Assim era Saco da Ribeira, na década de 1970 |
A imagem acima mostra um canto deixado (por enquanto?) aos caiçaras da praia do Saco da Ribeira.
No inverno de 1975, no jundu deste lugar, eu, num ponto que não existe mais a praia porque as "náuticas" foram construídas, juntamente com Cláudio “da Nádia”, Joãozinho “Barbudo” e mais alguns que por ali “faziam hora para jogar uma bolinha” no lagamar, escutávamos o velho João Miguel. É lógico que o assunto principal era em torno de pescaria, sobretudo de tainhas nos meses de maio e junho, quando abundavam cardumes que tinham vindo do Sul à procura de águas mais quentes para a desova. Era quando os donos das grandes redes “faziam a mala”, lucravam de verdade. Ouçamos o pescador da praia do Saco da Ribeira:
“Este mar sempre foi bom pra pesca. Ainda mais pra cercar tainha! Olhem só: estão vendo ali a Ponta da Lage Grande, pra fora da Santa Rita? Desde lá, até a Ponta do Flamenguinho, a água coalhava em muita ocasião. Era só chegar o mês de abril em diante, que os homens se desesperavam. Ninguém queria pensar em outra coisa que não fosse estar com redes e canoas preparadas para a temporada das tainhas.
Daqui quem tinha as maiores e melhores redes era o João Glorioso. Na praia do Lázaro era o Antonio Peres quem comandava. Ele também tinha e ainda tem as melhores canoas! Passando a praia Brava, se alcança o Perequê-mirim, onde é o Pedro Cabral que possui mais posses, tem as melhores redes e é muito trabalhador. Aquele pessoal também tem muita garra pra pescaria! Logo depois, na Enseada, uma praia muito boa para puxada de rede, sempre teve ‘gente influída, que gosta de se bater no mar’. Agora, quem tem mais recurso lá é o Altino Maciel, que tinha uma venda grande e sortida logo no pé do morro, depois do Giró. Hoje é dono de mercearia e padaria no coração da cidade. Quem ficou no seu lugar na Enseada foi o Eduardinho Graça. Este tá ganhando dinheiro!
Não chegava a três meses de pesca de tainha, mas era uma fartura que deixava todo mundo contente. Os balaios e gamelas ficavam cheios; os comerciantes ganhavam dinheiro mandando peixe seco pra Santos. Era um tece-tece na serra sem parar, pois os caipiras traziam os seus produtos e voltaram com os animais carregados de tainha seca. Coitados dos burros!

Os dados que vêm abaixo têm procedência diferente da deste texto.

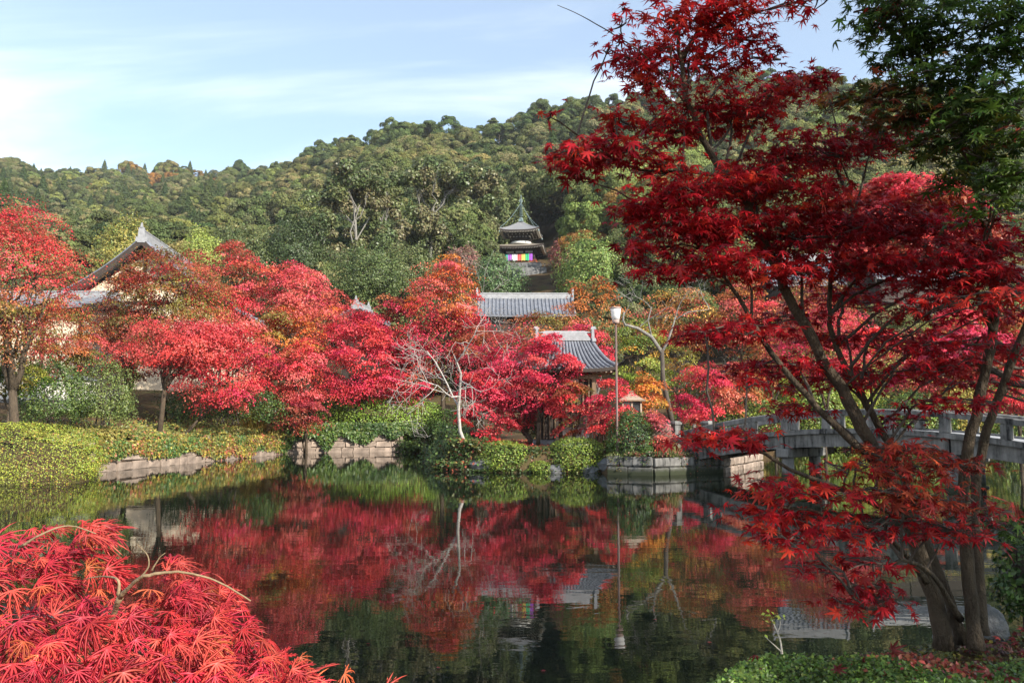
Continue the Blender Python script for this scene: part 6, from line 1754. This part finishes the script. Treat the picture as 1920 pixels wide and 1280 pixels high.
# ------------------------------------------------------------------ the weeping laceleaf maple at the near left
def laceleaf():
    rng = np.random.default_rng(901)
    C = np.array([-2.0, 2.62, .92]); E = np.array([2.03, 1.18, 1.23])
    root = thing('laceleaf_maple', 'bright red weeping laceleaf maple with finely cut drooping leaves at the near bank', 'maple tree', (C[0], C[1], gz(-2, 2.62)))
    tm = [leaf_lace(rng) for _ in range(5)]; tl = [leaf_lace(rng, False) for _ in range(5)]
    mes = []
    for t_ in tm:
        me = new_mesh('leaf', t_[0], farr=t_[1][0]); me.materials.append(MT['leaf_one']); mes.append(me)
    n = 4700
    u = rdir(rng, n * 3); u = u[(u[:, 2] > -.12) & (u[:, 1] < .30)][:n]; n = len(u)
    k = vnoise(u * 3.4, 1.0, 12)
    shell = .80 + .24 * k + rng.uniform(-.12, .02, n)
    pos = C + u * E * shell[:, None]
    q = pix(pos)
    gap = (np.abs(q[:, 0] - 262) < 46) & (q[:, 1] < 1085) | ((q[:, 0] > 235) & (q[:, 1] < 1046))          # the notch where the pond shows between two mounds
    keep = ~gap & (rng.uniform(size=n) < .45 + .9 * k)
    pos, u, k = pos[keep], u[keep], k[keep]; n = len(pos)
    down = np.array([0, 0, -1.0])
    out_ = unit(u * np.array([1, 1, .15]))
    tip = unit(down * .75 + out_ * .85 + rng.normal(0, .42, (n, 3)))
    nr = unit(u / E + np.array([.1, -.5, .25]) + rng.normal(0, .45, (n, 3)))
    sz = .092 * rng.uniform(.6, 1.25, n)
    cols = np.array([(.52, .042, .048), (.55, .075, .055), (.48, .030, .055), (.54, .12, .045)])
    co = jitter_col(rng, cols[rng.choice(4, n, p=[.42, .27, .26, .05])], n, .22, .06)
    order = np.argsort(-(sz / np.linalg.norm(pos - np.array([0, 0, 2.4]), axis=1) * ((pix(pos)[:, 1] < 1265) & (pix(pos)[:, 0] > 10)) * (u[:, 1] < .15)))
    one = order[:300]; R = frame(nr[one], tip[one]); base = root['base']
    for j, i in enumerate(one):
        o = bpy.data.objects.new('leaf', mes[i % 5]); COL.objects.link(o); o.parent = root
        o.matrix_local = Matrix([[*R[j][r] * sz[i], float(pos[i][r]) - base[r]] for r in range(3)] + [[0, 0, 0, 1]]); o.color = (*co[i], 1)
    rest = np.setdiff1d(np.arange(n), one); parts = []
    for a in range(5):
        s = rest[rest % 5 == a]
        parts.append(leaf_arrays(pos[s], nr[s], tip[s], sz[s], co[s], tl[a]))
    tag(link('foliage', leaf_mesh('foliage', parts), MT['leaf'], root), kind='stuff')
    mb = MB(); g0 = gz(-2, 2.62)
    trunk = [Vector((-2.0, 2.7, g0 - .1)), Vector((-1.9, 2.65, g0 + .4)), Vector((-1.75, 2.6, g0 + .8))]
    mb.tube(trunk, [.09, .08, .06], 8); mb.build('trunk', MT['bark_pale'], root, True)
    for pl, r0, r1 in (([(225, 1118, 2.25), (262, 1084, 2.2), (300, 1074, 2.2), (345, 1072, 2.25), (410, 1090, 2.3), (470, 1126, 2.3)], .012, .004),
                       ([(262, 1084, 2.2), (278, 1062, 2.2), (276, 1040, 2.2), (255, 1018, 2.2)], .006, .002), ([(285, 1068, 2.2), (298, 1046, 2.2), (310, 1036, 2.2)], .005, .002),
                       ([(222, 1115, 2.25), (222, 1088, 2.25), (195, 1080, 2.3), (160, 1085, 2.35)], .010, .003), ([(40, 1024, 2.4), (80, 1000, 2.4), (130, 985, 2.45), (180, 1000, 2.45)], .008, .003),
                       ([(225, 1118, 2.25), (200, 1180, 2.35), (150, 1260, 2.5)], .014, .016)):
        mb = MB(); stem(mb, pl, r0 * .5, r1 * .5, k=6, wob=.0025, seed=int(pl[0][0])); mb.build('branch', MT['bark_young'], root, True)
    print('laceleaf', n)
laceleaf()

# ------------------------------------------------------------------ near bank: azalea cover, moss, rock, seedling, fallen leaves
def az_top(x, y):
    e = ss(.20, .75, x - (y - 3.2) * .56) * ss(2.0, 2.6, y) * (1 - ss(4.15, 4.75, y + .10 * (x - 2)))
    k = vnoise(np.column_stack([x, y, 0 * x]), 2.3, 6)
    return e, .90 + e * (.20 + .17 * k)
def azalea_pts(rng, n):
    x = rng.uniform(.2, 5.2, n * 2); y = rng.uniform(2.2, 4.8, n * 2); e, z = az_top(x, y); s = (e > .12) & (x < .70 * y + .5); x, y, z = x[s][:n], y[s][:n], z[s][:n]
    return np.column_stack([x, y, z - np.abs(rng.normal(0, .045, len(x)))]), np.tile(np.array([-.1, -.35, .85]), (len(x), 1))
carpet('azalea_cover', azalea_pts, 52000, 910, [((.10, .17, .03), 5), ((.15, .22, .04), 3), ((.06, .10, .022), 3), ((.26, .10, .045), .25)], .023)
def red_patch(rng, n):
    c = np.array([2.05, 4.02]); xy = c + rng.normal(0, 1, (n, 2)) * np.array([.16, .12]); e, z = az_top(xy[:, 0], xy[:, 1])
    return np.column_stack([xy, z + .03 - .12 * np.linalg.norm(xy - c, axis=1)]), np.tile(np.array([0, -.5, .7]), (n, 1))
carpet('reddened_azalea', red_patch, 260, 911, [((.26, .04, .03), 3), ((.30, .09, .04), 2)], .026)
def moss(rng, n):
    x = rng.uniform(.8, 6, n); y = rng.uniform(3.9, 7.2, n); s = (pond_sd(x, y) > .04) & (x < .7 * y + .5); x, y = x[s], y[s]
    return np.column_stack([x, y, ground(x, y) + .015]), np.tile(np.array([0, -.1, 1.0]), (len(x), 1))
carpet('moss', moss, 24000, 912, [((.13, .13, .03), 3), ((.20, .18, .04), 2), ((.10, .035, .025), 2), ((.08, .09, .025), 2)], .03)
def red_litter(rng, n):
    x = rng.uniform(2.8, 6, n); y = rng.uniform(4.9, 7.0, n); s = (pond_sd(x, y) > .1) & (x < .7 * y + .5); x, y = x[s], y[s]
    return np.column_stack([x, y, ground(x, y) + .03]), np.tile(np.array([0, -.1, 1.0]), (len(x), 1))
carpet('fallen_leaves', red_litter, 900, 913, [((.22, .03, .025), 3), ((.16, .05, .03), 2)], .05, tm=TP)
def rock(label, p, s, seed, mat='rock', name='boulder'):
    rng = np.random.default_rng(seed); rings = []
    for a in range(9):
        ph = -.7 + (PI / 2 + .7) * a / 8
        ring = []
        for k in range(16):
            w_ = 2 * PI * k / 16; u = np.array([[math.cos(ph) * math.cos(w_), math.cos(ph) * math.sin(w_), math.sin(ph)]])
            r_ = 1 + .32 * (vnoise(u * 1.8 + seed, 1, seed)[0] - .5) + .16 * (vnoise(u * 5 + seed, 1, 2)[0] - .5)
            ring.append(Vector((p[0] + u[0, 0] * s[0] * r_, p[1] + u[0, 1] * s[1] * r_, p[2] + u[0, 2] * s[2] * r_)))
        rings.append(ring)
    mb = MB(); mb.loft(rings); tag(mb.build(name, MT[mat], None, True), label, 'rock')
pr = P(1856, 1170, 5.5); rock('rounded grey boulder on the mossy bank beside the slim trunk', (pr.x, 5.5, pr.z - .02), (.115, .11, .15), 31)
pr = P(1785, 1190, 5.5); rock('small pale stone half hidden behind the maple stems', (pr.x, 5.55, pr.z - .03), (.10, .09, .10), 33, 'stone')
shrub('dark leafy bush in shade at the edge of the near bank', 1925, 965, 1165, 62, 5.9, DKB, 915, name='dark_shrub', rag=.2, low=-.8, lsz=11, dens=.35)
sd_ = thing('seedling', 'slender seedling with yellow green leaves standing before the dark water', 'seedling', tuple(P(1464, 1222, 4.1)))
mb = MB(); stem(mb, [(1466, 1225, 4.1), (1462, 1195, 4.1), (1452, 1172, 4.1), (1446, 1158, 4.1)], .005, .002, 6, 3, .001); stem(mb, [(1458, 1185, 4.1), (1463, 1170, 4.1), (1462, 1160, 4.1)], .003, .0015, 5, 3, .001); stem(mb, [(1466, 1222, 4.08), (1448, 1205, 4.05), (1434, 1192, 4.05)], .003, .0015, 5, 3, .001)
mb.build('stem', MT['bark_pale'], sd_)
rng = np.random.default_rng(5); pp = []
for (a, b_) in ((1446, 1156), (1438, 1150), (1442, 1146), (1455, 1152), (1462, 1158), (1434, 1158), (1470, 1160), (1434, 1190), (1450, 1160)): pp.append(tuple(P(a, b_, 4.1)))
pp = np.repeat(np.array(pp), 3, 0) + rng.normal(0, .006, (27, 3))
link('leaves', leaf_mesh('leaves', [leaf_arrays(pp, unit(rng.normal(0, .5, pp.shape) + np.array([0, -.4, .8])), rdir(rng, 27), np.full(27, .022), jitter_col(rng, [(.20, .24, .04)], 27), TD)]), MT['shrub'], sd_)
fr = np.random.default_rng(66)
for i in range(14):
    x = fr.uniform(1.2, 3.4); y = fr.uniform(3.1, 4.2); e, z = az_top(np.array([x]), np.array([y]))
    if e[0] < .5: continue
    o = bpy.data.objects.new('fallen_leaf', PALME); COL.objects.link(o); tag(o, 'dried dark red maple leaf lying on the green azalea cover', 'fallen leaf', 'fallen maple leaves on the azaleas')
    o.location = (x, y, z[0] + .03); o.rotation_euler = (fr.normal(.3, .4), fr.normal(0, .4), fr.uniform(0, 6.3)); s = fr.uniform(.05, .075); o.scale = (s, s, s * 2.2); o.color = (.20, .03, .025, 1)
for i, (px, py) in enumerate(((690, 1193), (1305, 1010), (880, 905), (560, 1060), (1020, 1240), (1180, 960), (850, 1120), (930, 1075), (1090, 1020), (760, 990), (1230, 1150), (610, 930), (1060, 940), (1330, 1190), (820, 1235), (960, 960), (1145, 915), (690, 900))):
    d = CAM_Z * F / (py - 780.0); p = P(px, py, d)
    o = bpy.data.objects.new('fallen_leaf', PALME); COL.objects.link(o); tag(o, 'red maple leaf floating flat on the still pond', 'fallen leaf', 'maple leaves floating on the pond')
    o.location = (p.x, p.y, .012); o.rotation_euler = (0, 0, fr.uniform(0, 6.3)); s = fr.uniform(.03, .05); o.scale = (s, s, s * .4); o.color = (.35, .03, .03, 1)

# ------------------------------------------------------------------ autumn haze
mh_, th_ = nm('thin_haze')
pv = N(th_, 'ShaderNodeVolumePrincipled'); pv.inputs['Color'].default_value = (.93, .95, 1, 1); pv.inputs['Density'].default_value = .00016; pv.inputs['Anisotropy'].default_value = .2
oh = N(th_, 'ShaderNodeOutputMaterial'); th_.links.new(pv.outputs[0], oh.inputs['Volume'])
zlo = float(Z.min()) - 1.0; zhi = float(Z.max()) + 26
mb = MB(); mb.box((0, 600, (zlo + zhi) / 2), (3040, 1840, zhi - zlo)); tag(mb.build('haze', mh_), kind='stuff')
print('haze box', zlo, zhi)

print('triangles', sum(len(p.vertices) - 2 for m in bpy.data.meshes for p in m.polygons) if False else sum(len(m.loops) - 2 * len(m.polygons) for m in bpy.data.meshes))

Quando o cardume não encostava, só ficava no largo, o jeito era troiar: cercar com rede lá mesmo em muitas canoas para bater na água e fazer o peixe se malhar. É um espetáculo difícil de se dizer. Muitas delas voam! Por isso que tem os aparadores rente ao cabo: esperam catar todas que escapolem. Mas quem disse que conseguem!?”
Na verdade a gente escutava uma história que já tinha escutado outras vezes, contado por outros caiçaras. Só que ninguém se cansava de ouvi-las, pois sempre tinha um detalhe a mais. Afinal, as percepções, os sentimentos e as experiências de cada contador davam um toque especial. João Miguel era espia: quem dava o sinal e o tamanho do cardume; fornecia o principal para ver se compensava largar a rede logo ou esperar mais um pouco. Imagine o olhar desse homem! Que parceiro valoroso para o João Glorioso!